Apartheid becomes official in Israel

27 July 2018
Kim Bullimore

The Israeli Knesset (parliament) has enshrined decades of apartheid policy, voting 62-55 for the Jewish Nation State Bill. Prime minister Benjamin Netanyahu gloated that it was “a defining moment in the annals of Zionism and the annals of the state of Israel”.

He is not wrong. The lie peddled by Zionists and their supporters that Israel is a model of democracy rather than a discriminatory, racist oppressor state has been exposed once and for all.

The bill codifies within Israel’s Basic Laws (the country’s de facto constitution) that Israel is the “national home of the Jewish people” and that “the right to exercise national self-determination in the State of Israel is unique to the Jewish people” – denying Palestinians and other non-Jews such a right.

It strips Arabic of its former status as an officially recognised language of the state, and declares Jerusalem – in violation of international law – the capital of Israel. It also legalises segregated Jewish-only communities and townships. “The state views the development of Jewish settlement as a national value and will act to encourage and promote its establishment and consolidation”, it reads.

Since its founding in 1948, Israel has used both legal discrimination and military force to ethnically cleanse and oppress the indigenous Palestinian population, imposing an apartheid system inside both the Zionist state and the Palestinian territories seized in 1967.

Adalah: the Centre for the Arab Minority in Israel notes 65 discriminatory laws in Israel, which ensure the second class status of 1.8 million Palestinians and other non-Jewish citizens. The laws cover such things as land ownership, employment, housing, education, culture, marriage and citizenship.

The Jewish Nation State law does more than simply reaffirm discrimination. It enshrines discrimination as a “constitutional value” – allowing Israel to continue and extend its oppression of Palestinians. According to Adalah, the new law will entrench “the privileges enjoyed by Jewish citizens, while simultaneously anchoring discrimination against Palestinian citizens and legitimising exclusion, racism, and systemic inequality”.

One of the bill’s sponsors, Avi Dichter, originally introduced it in 2011. After its passing, Dichter – an anti-Arab racist and former head of Israel’s secret police responsible for Shin Bet’s program of extrajudicial murders – clarified its purpose: “We are enshrining this important bill into a law today to prevent even the slightest thought, let alone attempt, to transform Israel to a country of all its citizen[s]”.

Dichter’s declaration cuts to the heart of Zionism since its inception: the so-called Palestinian demographic threat. An inherently racist and dehumanising concept, it considers the growth of the Palestinian population as a “ticking time bomb” and existential threat to the Zionist state.

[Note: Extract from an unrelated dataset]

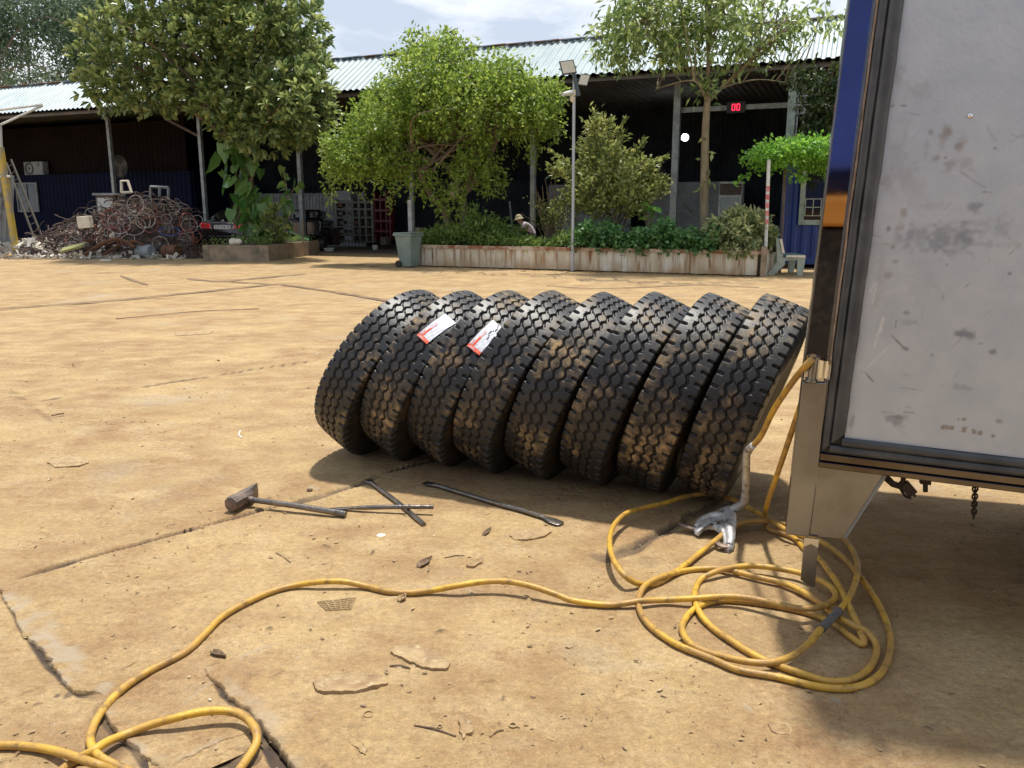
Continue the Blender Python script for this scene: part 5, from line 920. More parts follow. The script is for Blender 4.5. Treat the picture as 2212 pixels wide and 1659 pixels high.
m = MB(); c_ = W(184, 480, 29.9); m.box(c_, (.46, .25, .42), [unit((1, 0, .08)), (0, 1, 0), unit((-.08, 0, 1))]); tag(m.build('tan_box', M['cream'], bevel=.02), 'square tan box on the left shoulder of the heap', 'box')
def rag(cx, cy, r, h_, nm, lb_, mt):
    m = MB(); n_ = 16; v = []
    for i in range(n_):
        for j in range(n_):
            x = (i / (n_ - 1) - .5) * 2; y = (j / (n_ - 1) - .5) * 2; v.append((cx + x * r, cy + y * r * .6, max(0.01, h_ * (1 - .8 * abs(x) ** 1.2 - .6 * abs(y)) + random.uniform(-.07, .07))))
    m.add(v, [(i * n_ + j, (i + 1) * n_ + j, (i + 1) * n_ + j + 1, i * n_ + j + 1) for i in range(n_ - 1) for j in range(n_ - 1)]); tag(m.build(nm, M[mt], None, True), lb_, 'sack')
P = G(76, 556); rag(P[0], P[1] + .3, .55, .55, 'crumpled_sack', 'crumpled cream sack at the left front foot of the heap', 'cloth'); P = G(126, 556); rag(P[0], P[1] + .1, .42, .14, 'white_sheet', 'flat white plastic sheet beside the crumpled sack', 'scrapwhite')
P = G(229, 563); m = MB(); m.box(P + (0, 0, .02), (.34, .2, .04)); tag(m.build('white_wrapper', M['whitebit']), 'white wrapper lying on the yard in front of the heap', 'wrapper')
m = MB()
for k in range(150):
    x = random.uniform(-17.6, -11.5); y = random.uniform(28.6, 29.3); s_ = random.uniform(.03, .1); m.box((x, y, s_ * .2 + .01), (s_ * 1.6, s_, s_ * .4), [unit((1, random.uniform(-1, 1), 0)), unit((random.uniform(-1, 1), 1, 0)), (0, 0, 1)])
tag(m.build('litter', pmat('mixed litter', (.5, .42, .3), (.10, .20, .17), 1.8, .7, c3=(.45, .12, .04), s3=2.5)), 'small mixed litter along the foot of the scrap heap', 'litter', kind='stuff')
# leaf litter by the planter foot
m = MB()
for k in range(260):
    t_ = random.random(); q = p0 + e * L_ * t_ - inn * abs(random.gauss(.25, .25)); s_ = random.uniform(.015, .05); m.box(q + (0, 0, .012), (s_ * 1.7, s_, .008), [unit((1, random.uniform(-1, 1), random.uniform(-.3, .3))), unit((random.uniform(-1, 1), 1, 0)), (0, 0, 1)])
tag(m.build('leaf_litter', pmat('dry leaf litter', (.40, .30, .13), (.10, .07, .04), 3, .9)), 'dry leaf litter along the foot of the long planter', 'litter', kind='stuff')
# ---------------------------------------------------------------- bending person in the hall
def person():
    Yp = 27.6; b_ = W(1142, 545, Yp) * (1, 1, 0); t = thing('person', 'person bending forward in the shade behind the planter in straw hat and pale shirt', 'person', b_)
    J = dict(pel=(.20, 0, .80), waist=(.10, 0, .90), chest=(-.08, 0, 1.05), neck=(-.22, 0, 1.14), head=(-.29, 0, 1.20), crown=(-.34, 0, 1.30), hl=(.17, -.11, .76), kl=(-.02, -.14, .45), al=(.10, -.14, .09), fl=(-.10, -.15, .04), hr=(.17, .11, .76), kr=(.02, .16, .45), ar=(.18, .15, .09), fr=(-.02, .16, .04), sl=(-.13, -.17, 1.09), el=(-.25, -.20, .84), wl=(-.40, -.12, .67), gl=(-.46, -.10, .61), sr=(-.13, .17, 1.09), er=(-.25, .20, .84), wr=(-.40, .12, .67), gr=(-.46, .10, .61))
    E_ = [('pel', 'waist'), ('waist', 'chest'), ('chest', 'neck'), ('neck', 'head'), ('head', 'crown'), ('pel', 'hl'), ('hl', 'kl'), ('kl', 'al'), ('al', 'fl'), ('pel', 'hr'), ('hr', 'kr'), ('kr', 'ar'), ('ar', 'fr'), ('chest', 'sl'), ('sl', 'el'), ('el', 'wl'), ('wl', 'gl'), ('chest', 'sr'), ('sr', 'er'), ('er', 'wr'), ('wr', 'gr')]
    rd = dict(pel=.13, waist=.12, chest=.14, neck=.055, head=.095, crown=.075, hl=.09, hr=.09, kl=.062, kr=.062, al=.042, ar=.042, fl=.035, fr=.035, sl=.06, sr=.06, el=.043, er=.043, wl=.028, wr=.028, gl=.03, gr=.03)
    K = list(J); me = bpy.data.meshes.new('body'); me.from_pydata([tuple(b_ + np.array(J[k]) * 1.12) for k in K], [(K.index(a_), K.index(c_)) for a_, c_ in E_], []); o = bpy.data.objects.new('body', me); C.objects.link(o)
    sk = o.modifiers.new('skin', 'SKIN'); 
    for i, k in enumerate(K): me.skin_vertices[0].data[i].radius = (rd[k], rd[k])
    me.skin_vertices[0].data[0].use_root = True; su = o.modifiers.new('sub', 'SUBSURF'); su.levels = 2; su.render_levels = 2
    dg = bpy.context.evaluated_depsgraph_get(); m2 = bpy.data.meshes.new_from_object(o.evaluated_get(dg)); o.modifiers.clear(); o.data = m2; m2.materials.clear()
    for k in ('shirt', 'trousers', 'skin'): m2.materials.append(M[k])
    for p in m2.polygons:
        q = (np.array(p.center) - b_) / 1.12; p.material_index = 2 if (q[2] > 1.14 and q[0] < -.16 and abs(q[1]) < .12) or (q[0] < -.33 and q[2] < .76) else (1 if q[2] < .84 and q[0] > -.20 else 0); p.use_smooth = True
    o.parent = t; o.matrix_parent_inverse = Matrix.Translation(-t.location)
    m = MB(); m.lathe([(.17, 0), (.12, .03), (.11, .09), (.07, .14), (.001, .16)], b_ + np.array(J['head']) * 1.12 + (0, 0, .045), (-.2, 0, 1), 18); m.build('straw_hat', M['hat'], t, True)
person()
m = MB(); a_ = W(1085, 492, 27.5); c_ = W(1165, 503, 27.2); m.box((a_ + c_) / 2 * (1, 1, 0) + (0, 0, .45), (1.5, .5, .12), [unit((1, -.1, -.05)), (0, 1, 0), (0, 0, 1)]); tag(m.build('orange_machine', M['redp'], bevel=.04), 'low orange machine lying in front of the bending person', 'machine')
# distant utility line over the roof
m = MB(); m.tube([W(600, 60, 70), W(720, 118, 70), W(860, 150, 70)], .02, 4)
# ---------------------------------------------------------------- tyres
RT = .557
def tyre_meshes():
    NP, PS, NV = 52, 26, 92; nu = NP * PS; hw = .122
    th_ = np.arange(nu) / nu * 2 * np.pi; ph = (np.arange(nu) / PS); v = np.linspace(-hw, hw, NV); PHs, VV = np.meshgrid(ph, v, indexing='ij')
    tri = lambda x: 2 * np.abs(2 * (x - np.floor(x + .5))) - 1
    def gr(c, off, amp, w_): z = np.clip(tri(PHs + off) * 1.5, -1, 1) * amp; return sstep(w_ + .0018, w_ - .0010, np.abs(VV - c - z))
    dep = np.zeros_like(VV)
    g1 = gr(-.050, 0, .0072, .0072); g2 = gr(0, .5, .0068, .0064); g3 = gr(.050, 0, .0072, .0072); dep = np.maximum.reduce([g1, g2, g3]) * .0145
    # thin cross sipes dividing the middle rows into hexagons
    for lo, hi, off in ((-.050, 0, .5), (0, .050, 0)):
        u_ = PHs + off + .5 * 0; yy = (VV - (lo + hi) / 2) / .049; f_ = np.abs(((u_ + .10 * np.sin(yy * 6)) + .5) % 1 - .5) * (2 * np.pi * RT / NP); ins = (VV > lo) & (VV < hi); dep = np.maximum(dep, np.where(ins, sstep(.0028, .0012, f_) * .008, 0))
    # shoulder slots and the small nicks on the inner side of the shoulder rib
    for sg in (-1, 1):
        f_ = np.abs((PHs + .5 + .25) % 1 - .5) * (2 * np.pi * RT / NP); vs = sg * VV; slot = sstep(.0098, .0068, np.hypot(f_, np.maximum(0, .099 - vs) * .8)) ; dep = np.maximum(dep, slot * .016)
        f2 = np.abs((PHs + .25) % 1 - .5) * (2 * np.pi * RT / NP); nick = sstep(.0045, .0025, f2) * (vs > .050) * (vs < .066); dep = np.maximum(dep, nick * .008)
        sip = sstep(.0016, .0006, f2) * (vs > .05) * (vs < .082); dep = np.maximum(dep, sip * .003)
    crown = -.005 * (np.abs(VV) / hw) ** 2.4; rad = RT + crown - dep
    top = 1 - np.clip(dep / .006, 0, 1)
    prof = [(RT - .016, .129), (RT - .04, .132), (RT - .05, .1325), (RT - .075, .1355), (RT - .12, .140), (RT - .17, .138), (RT - .19, .1365), (RT - .192, .1345), (RT - .23, .124), (RT - .265, .108), (RT - .285, .100), (RT - .302, .098), (RT - .304, .080), (RT - .28, .082), (RT - .2, .118), (RT - .1, .122), (RT - .035, .105), (RT - .03, .06)]
    a_ = [(-h_, r) for r, h_ in prof][::-1]; sideR = [(h_, r) for r, h_ in prof]
    nsd = len(prof); rows = []; VX = np.concatenate([np.tile(np.array([q[0] for q in a_]), (nu, 1)), VV, np.tile(np.array([q[0] for q in sideR]), (nu, 1))], 1); RX = np.concatenate([np.tile(np.array([q[1] for q in a_]), (nu, 1)), rad, np.tile(np.array([q[1] for q in sideR]), (nu, 1))], 1)
    # slots run on into the shoulder
    f_ = np.abs((ph + .5 + .25) % 1 - .5) * (2 * np.pi * RT / NP); sl = sstep(.0098, .0068, f_)
    for j, dd in ((nsd - 1, .012), (nsd - 2, .007)): VX[:, j] += sl * dd; RX[:, j] -= sl * dd * .3
    for j, dd in ((nsd + NV, .012), (nsd + NV + 1, .007)): VX[:, j] -= sl * dd; RX[:, j] -= sl * dd * .3
    TOP = np.concatenate([np.zeros((nu, nsd)) + .3, top, np.zeros((nu, nsd)) + .3], 1)
    # raised lettering-free ribs on the sidewall come from the profile itself
    X = VX; Y = RX * np.sin(th_)[:, None]; Z = RX * np.cos(th_)[:, None]; k = VX.shape[1]; co_ = np.stack([X, Y, Z], -1).reshape(-1, 3)
    i = np.arange(nu)[:, None] * k; i2 = ((np.arange(nu) + 1) % nu)[:, None] * k; j = np.arange(k - 1)[None]; q = np.stack([i + j, i2 + j, i2 + j + 1, i + j + 1], -1).reshape(-1, 4)
    me = bpy.data.meshes.new('tyre'); me.vertices.add(len(co_)); me.vertices.foreach_set('co', co_.astype(np.float32).ravel()); me.loops.add(q.size); me.loops.foreach_set('vertex_index', q.astype(np.int32).ravel()); me.polygons.add(len(q)); me.polygons.foreach_set('loop_start', np.arange(len(q), dtype=np.int32) * 4)
    mi = np.zeros((nu, k - 1), np.int32); mi[:, :nsd - 2] = 1; mi[:, nsd + NV + 1:] = 1; me.polygons.foreach_set('material_index', mi.ravel()); me.polygons.foreach_set('use_smooth', np.ones(len(q), bool)); me.update(calc_edges=True)
    at = me.attributes.new('top', 'FLOAT', 'POINT'); at.data.foreach_set('value', TOP.ravel().astype(np.float32)); me.materials.append(M['tread']); me.materials.append(M['sidewall'])
    return me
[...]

Prior to the establishment of Israel, the primary concern of Zionism was to gain control of the Palestinian homeland, while ensuring that the smallest number of Palestinian Arabs (who made up the overwhelmingly majority of the population) remained.

After creating a Jewish majority by ethnically cleansing more than 500 villages and forcing more than 750,000 Palestinians into exile in 1948, the Zionist state’s primary concern shifted to the repression of the 150,000 Palestinians left inside the newly formed state and ensuring that they remained an ethnic minority with no national rights.

In 1967, Israel extended its regime of oppression and repression to another 1.5 to 2 million Palestinians when it illegally occupied East Jerusalem, the West Bank and the Golan Heights. Today, the Palestinian population inside Israel, occupied East Jerusalem, the West Bank and Gaza is about the same as the number of Jewish citizens of Israel.

Because it is an expansionist settler-colonial state, this presents a “demographic dilemma” not only inside Israel. There is a long-held Zionist aspiration to annex the territories seized in 1967 – an aspiration reiterated by the central committee of Netanyahu’s Likud Party on the last day of 2017. In a unanimous vote, the committee called for annexation of the West Bank and for the Likud leadership to work toward “unhindered construction” of settlements and the extension of “Israeli law and sovereignty”.

Netanyahu is emboldened by the ascension of Donald Trump, whose brand of anti-Muslim ethno-nationalism entirely fits with Likud’s hard right Zionist desire to be rid of the “Palestinian problem”.

Israel has for decades created “facts on the ground” in illegal colonies in the West Bank. But the formal annexation of Palestinian territories occupied in 1967 would mean the Zionist state would have to contend with a Palestinian demand for full equality.

The Jewish Nation State law therefore has been passed not only to prevent the creation of a bi-national state, enshrining apartheid within Israel. It has been passed also with an eye to ensuring that any expanded Israeli state will privilege the rights of Jewish citizens above those of any Palestinians and other non-Jews.